Irmak, Nurbay (2012). Software is an abstract artifact. Grazer Philosophische Studien 86 (1):55-72. Nurbay Irmak, Software is an abstract artifact - PhilPapers
存在論って二種類あって、
- ひとつは、「物理的なものしか存在しない」みたいな偏狭な世界観から出発して、その世界観の中にいろいろなものを位置付けようとする(あるいは、うまく位置づけられなくて元の世界観を微修正していく)
- もうひとつは、常識的にあると考えられている(あるいは語りや思考の対象である)ものは全部認めた上で、それらのものの同一性や存続の条件を与える
私は後者の方が好きなのだけど、著者はここで明確に後者をやっている。

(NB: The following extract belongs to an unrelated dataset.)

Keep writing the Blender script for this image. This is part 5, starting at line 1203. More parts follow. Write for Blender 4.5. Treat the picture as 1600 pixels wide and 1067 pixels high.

対象となるのは、ソフトウェア。firefoxとかWindowsなどのことだ。これらはどのような存在者であり、どのような同一性の基準をもつのか?
アイデア一発型の論文だが、おもしろかった。
目次
- ソフトウェアの存在論
- ソフトウェアと音楽作品
- 抽象的人工物としてのソフトウェア
- 結論
著者によれば、ソフトウェアは、アルゴリズム、(ソースコードの)テキスト、そのコピー、実行過程などと密接に関係するが、そのいずれとも同一視されない。さらに、同一性や変化に関して以下のことが認められる。
- ソフトウェアは人工物であり、人間によって作られる(適切な意図をもった人間の活動によって存在しはじめる)。
- ソフトウェアの通時的な同一性には、歴史的連続性と起源の同一性が必要である(偶然まったく同じソースコードを書いた人がいてもそれは同じソフトウェアとはかぎらない)。
- ソフトウェアはアルゴリズムやテキストが変化しても同一であり続ける。
ソフトウェアは、物理的な素材や時空位置をもたないが、作られたときに存在しはじめ、持続し、変化し、存在しなくなることもある(あらゆる記録が失われれば消える)。
例えば、Firefox 6.0.1とFirefox 6.0.2はテキストやアルゴリズムはわずかに変更されているが、同一のソフトウェアだろう*1。
著者は、レヴィンソンの音楽作品の存在論を参照し、これはソフトウェアにもかなりの部分適用できるだろうとしている。レヴィンソンによれば音楽作品は指し示された音構造であり、音の抽象的構造と、歴史的な創作行為の双方によって個別化される(要するに偶然同じ音構造をつくった人がいても、著者が違えば別の作品とされる)。
しかし、レヴィンソンの立場だと、ソフトウェアの通時的変化を認められない。そこで著者は、ソフトウェアは、アミ・トマソンの言う抽象的人工物であるとしている。法や言葉など、人間の作る人工物には物質的でないものもある。ソフトウェアもその一種なのだと。
感想
基本的には「同一のソースコードから派生したもの、同一のソースコードを修正して作られていれば同一のソフトウェアだ」という感じで、それは直観には合うし、実際それに近い判断はしていると思う。例えば別の人がつくったテトリスはそれぞれ別のソフトウェアだよね。
また、通時的変化も、ソフトウェアの場合かなり認めたくなるのだが、法や音楽作品には通時的に変化すると言いたくなる事例がそれほどないので、おもしろい特徴だと思う。
あとよく考えると、Webサービスはなぜかちょっと判断が変わる。twitterのソースコードでtwitterクローンを立ちあげ、データを共有しない別のサービスをはじめても、「それはtwitterではない」と言いたくなるような気がする*2。